Molly's Game: DVD Review
Fusing Goodfellas and The Wolf Of Wall Street, Aaron Sorkin's take and directorial debut on the Molly Bloom story starts with an almighty bang, before settling for more conformist tropes of the biopic genre.
For those unfamiliar with the "Poker Princess", Bloom was the target of an FBI investigation over her running an underground poker empire which had members of the Russian mob attending.
But Bloom refused to give up the big names in the case, putting her on a collision course with a lawyer (Elba) and the authorities, determined to take her down.
Molly's Game, taken from the memoir Molly's Game: From Hollywood's Elite to Wall Street's Billionaire Boys Club, My High-Stakes Adventure in the World of Underground Poker, starts with fire, a high stakes ticking story of Bloom's initial career as a skier, and how that fell apart when chance crippled her opportunity to take it to the next stage.
It's in the opening moments that Sorkin's penchant for sparkling dialogue combines expertly with clever editing and creates something that's tense with Chastain wonderfully espousing the words written for her Bloom.
Soon after, the polished and slick film settles for a calmer feel, one that's saddled with exposition and narration to tell the story - and while there's initial energy, the combination of that, flashbacks and sequences with Elba's lawyer Jaffey means the film loses some of its oomph.
But in the poker scenes, there's a palpable sense of tension and suspense - mostly due to how it's shot.
With Chastain's Bloom on the edges, and her business acumen being the main driver for her dilemma, there's a definite frisson bubbling away under these scenes.
Infuriatingly though, Sorkin's desire to characterise Bloom's reason for her predicament as being due to her relationship with her father is cloying at best and irritating given how much strength and independence he's imbued Chastain's Bloom with throughout. A reliance on flashbacks punches the sentiment further in, and even though Chastain and Costner work well on screen, it feels piecemeal and trite to boil it all down to this in the denouement.
Molly's Game is never better when Chastain is prowling through the screen.
With a sense of dynamism and a feeling of utter control, this is an anti-hero that we can get behind, even if the moral compass is guiding Bloom to her downfall and her reasoning. Chastain is electric and defies you to look away when she's in full control of proceedings, and the moments the cracks and chinks in the armour show, it's horrifyingly real and frighteningly vulnerable.
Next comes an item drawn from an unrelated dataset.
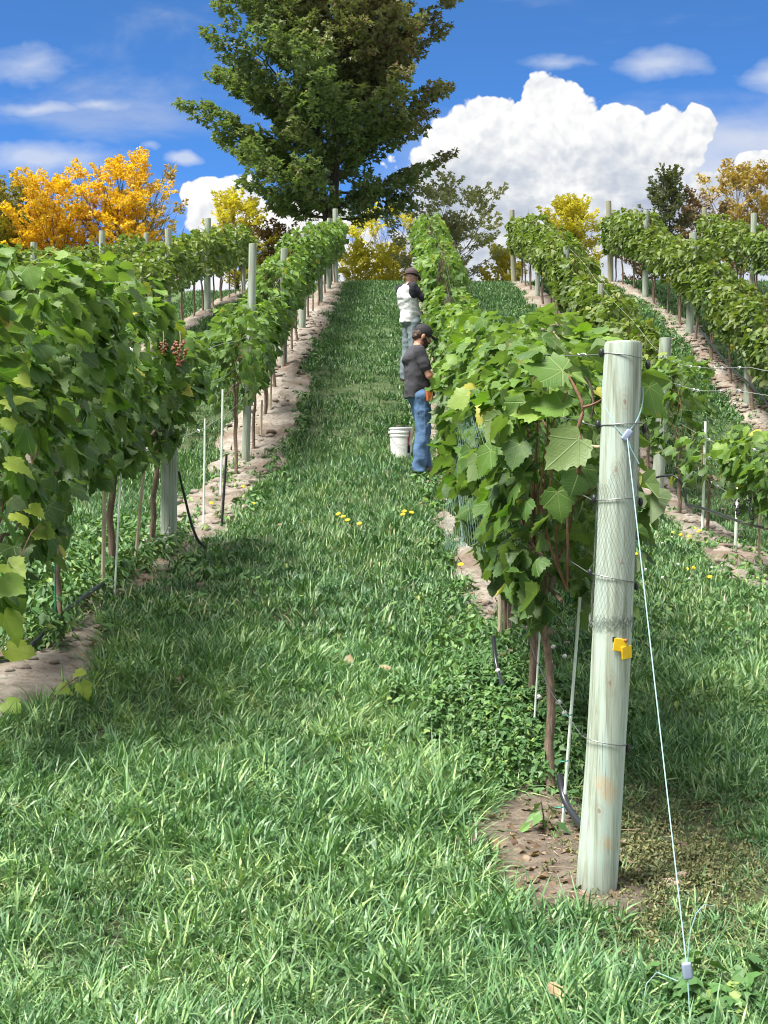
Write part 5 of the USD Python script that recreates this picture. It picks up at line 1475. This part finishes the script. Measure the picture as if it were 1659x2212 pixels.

Ultimately, for Sorkin's debut behind the camera, he's relied on what you'd expect of him - dialogue heavy (a little too so in voiceover terms) and better in characterising moments for his protagonist rather than others around.
But nonetheless, Molly's Game is a film full of high stakes, led by a dazzling queen in this card deck - it's not exactly a full house, but it's certainly one that stacks the deck squarely in the chutzpah stakes and proves an occasional wild card.